Whatever the case, assessing the comparative efficiency of alternative modes of organization requires that the conflict resolution machinery be examined. An authoritative order is usually a more efficient way to settle minor conflicts (for instance, differences of interpretation) than is haggling or litigation. Frequently such differences are not matters of special importance to managers and are therefore resolved administratively without incurring resistance (Whinston, 1964, pp. 410-414). To the extent, however, that interfirm profitability effects would be involved if the transactions in question were to be organized across a market, similar interorganizational conflicts can be settled by fiat only rarely, if at all. For one thing, it would require the parties to agree on an impartial arbitrator, and the agreement itself may be costly to secure.59 In addition, outside arbitration, as compared with inside conflict resolution, has a less easy (more costly) access to the facts and tends to (1) employ restrictive rules of evidence, (2) consider the issues narrowly, from the point of view of what is actionable rather than in terms of what really is at stake, (3) cast the problem in the context of legal precedent for the class of cases to which it is related rather than in firm- specific terms, and (4) favor equity in relation to efficiency considerations where these goals are in conflict. Altogether one concludes that, in dispute settling respects at least, internal organization is preferred over market mediation for activities for which instrumental disputes frequently arise.
2.3. COMMUNICATION
Among the reasons why hierarchical forms of organization have advan- tages for communication purposes are that they permit status to be assigned to roles in a determinate way.60 Arrow contends that authority is viable if it is the focus of convergent expectations: “An individual obeys authority because he expects others will obey it” (1974, p. 72). For functional roles to be influential in this way requires that authority be visible.

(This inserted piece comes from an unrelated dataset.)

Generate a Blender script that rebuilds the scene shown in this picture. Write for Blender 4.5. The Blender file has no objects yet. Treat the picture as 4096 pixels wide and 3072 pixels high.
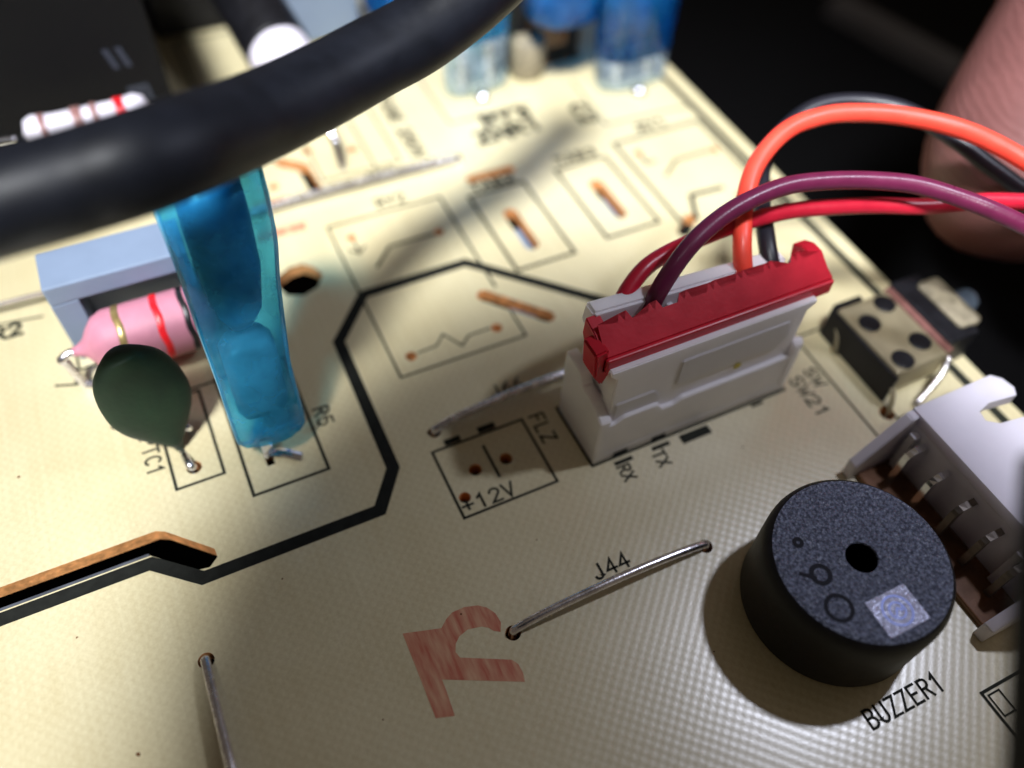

Similarly, Barnard observes that “a system of organization communica- tion, in order that it may operate with sufficient accuracy and rapidity, has to be so designed that it may easily and quickly be assured that particular communications are (a) authentic, (b) authoritative, and (c) intelligible” ( 1946, p. 64). A status system facilitates effective communication in each of these respects (1946, pp. 67, 80). Internal organization, having access to a more finely graded status system than the market, thus may be judged to enjoy a communication advantage, in relation to the market, in the degree to which the needs for authenticity, authoritativeness, and intelligibility are especially great, ceteris paribus. The previously described adaptational advantages of internal organization as a response to uncertainty are thus reinforced by considering the importance of status systems to effective communication and by noting that the efficacy of status systems varies by organizational mode.